Snap Inc., the parent company of Snapchat, has announced plans to lay off about 16 per cent of its global workforce, roughly 1,000 employees, as it accelerates a shift toward artificial intelligence-driven efficiency.
The decision was disclosed in a memo from CEO Evan Spiegel, alongside a regulatory filing, marking one of the company’s largest restructuring moves in recent years.
The layoffs come as Snap seeks to streamline operations, reduce costs, and reposition itself amid intensifying competition in the digital advertising and social media space.
Spiegel said rapid advances in artificial intelligence are enabling the company to automate repetitive tasks, improve productivity, and enhance service delivery across its ecosystem.
He noted that internal teams are already deploying AI tools to strengthen key areas such as Snapchat+, advertising performance, and infrastructure efficiency.
The company also plans to eliminate more than 300 open roles as part of the broader restructuring effort.
Snap expects the move to reduce its annual cost base by over $500 million by the second half of 2026, as it targets a faster path to profitability.
Most of the restructuring costs will be incurred in the second quarter of 2026, although implementation may extend into later months in some countries due to regulatory requirements.
As of December 2025, Snap had about 5,261 employees globally, making the latest cuts a significant reduction in headcount.

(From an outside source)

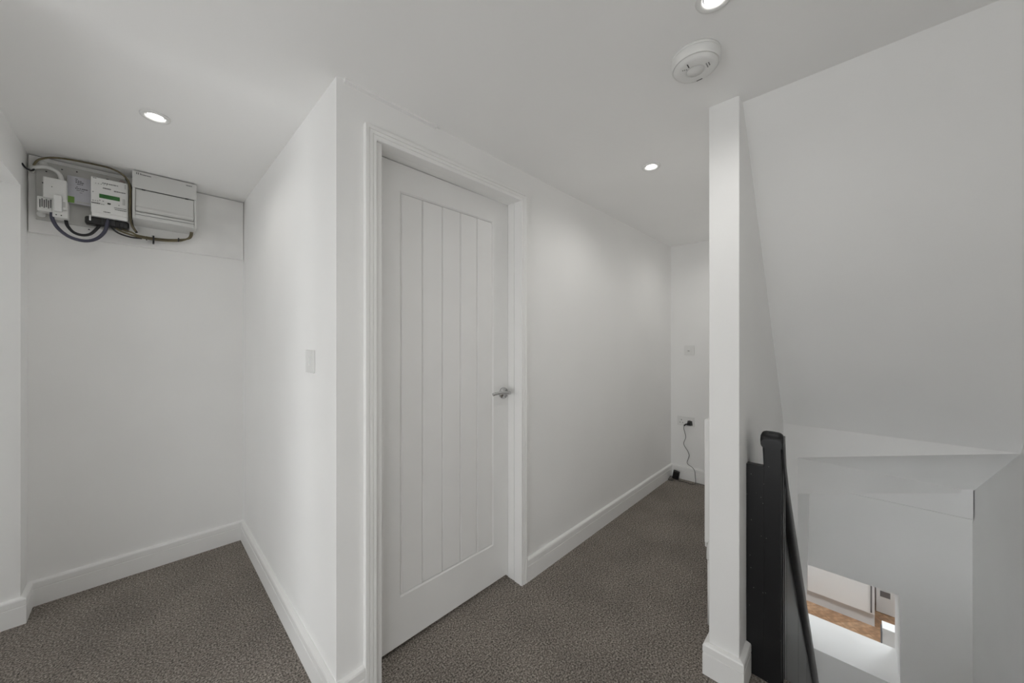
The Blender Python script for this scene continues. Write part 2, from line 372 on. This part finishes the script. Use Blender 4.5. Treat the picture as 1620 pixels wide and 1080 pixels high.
# ------------------------------------------------------------------ electricity meter and consumer unit on the back wall
YP, YB = 2.803, 2.788
w = MB().box(LX + .004, .449, YP, 2.8195, .517, .880, .002, 1)
pan = w.build('backing_panel', 'panel', label='large white painted backing panel above the alcove wall', cat='panel')
bd = thing('meter_board', (-.2, 2.795, .578), 'grey painted meter board on the white backing panel', 'board')
MB().box(-.348, -.05, YB, YP, .578, .858, .002, 1).build('board', 'board', bd)
def cap(x, z, m, r=.014):
    MB().lathe([(r, 0), (r, -.006), (r * .8, -.010), (r * .3, -.012)], (x, YB, z), 'y', 24).build('screw_cap', m, bd)
cap(-.326, .846, 'plastic'); cap(-.331, .604, 'plastic'); cap(-.073, .838, 'pink', .010)
for x, z in ((-.317, .812), (-.224, .842), (-.27, .838), (-.185, .565)): MB().lathe([(.003, 0), (.003, -.001), (.001, -.0015)], (x, YB, z), 'y', 10).build('screw', 'dark', bd)

# service cutout
t = thing('service_cutout', (-.29, 2.75, .588), 'white mains service cutout box left of the electricity meter', 'fuse box')
MB().box(-.320, -.250, 2.722, YB, .672, .770, .004).build('terminal_cover', 'plastic', t)
MB().box(-.293, -.246, 2.724, YB, .588, .672, .004).build('fuse_base', 'plastic', t)
MB().box(-.338, -.293, 2.735, YB, .610, .677, .003).build('cable_box', 'plastic', t)
fc = MB().box(-.287, -.262, 2.700, 2.724, .612, .690, .006, 3).box(-.262, -.247, 2.708, 2.724, .625, .676, .004).build('fuse_carrier', 'plastic', t)
w = MB().box(-.2595, -.252, 2.7068, 2.709, .636, .662)
w.build('grip', 'plasticg', fc)
w = MB()
for k in range(6): w.box(-.331 + .0062 * k, -.3275 + .0062 * k, 2.7338, 2.7352, .625 + .004 * (k % 2), .668 - .005 * ((k + 1) % 2))
w.build('printed_label', 'inkg', t, kind='stuff')
for b_ in ((-.3215, -.3185, 2.7215, 2.724, .735, .741), (-.295, -.292, 2.7215, 2.7235, .725, .729), (-.283, -.279, 2.7235, 2.7245, .597, .602), (-.268, -.264, 2.7235, 2.7245, .597, .602)): MB().box(*b_).build('screw', 'dark', t)

# paper notice, slightly curled
w = MB(); A, B = [], []
for k in range(9):
    u = k / 8; x = -.253 + .082 * u; y = 2.772 - .012 * math.sin(u * 2.6)
    A.append((x, y, .812 - .004 * u)); B.append((x, y, .676 + .0 * u))
for k in range(8):
    w.hull([A[k], A[k + 1], B[k + 1], B[k]], [(p[0], p[1] + .0008, p[2]) for p in (A[k], A[k + 1], B[k + 1], B[k])])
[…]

Affected workers in the United States will receive severance packages, including four months’ pay, healthcare coverage, equity vesting, and transition support.
Snap’s move reflects a broader wave of layoffs across the global tech sector, as companies ramp up investments in AI while cutting costs elsewhere.
Major firms such as Amazon, Meta Platforms, and Oracle have also announced significant job cuts in 2026, driven by restructuring efforts and increased reliance on automation.
For Snap, the restructuring signals a strategic pivot, one that places artificial intelligence at the heart of its future growth, even as it trims its workforce to stay competitive in a rapidly evolving tech landscape.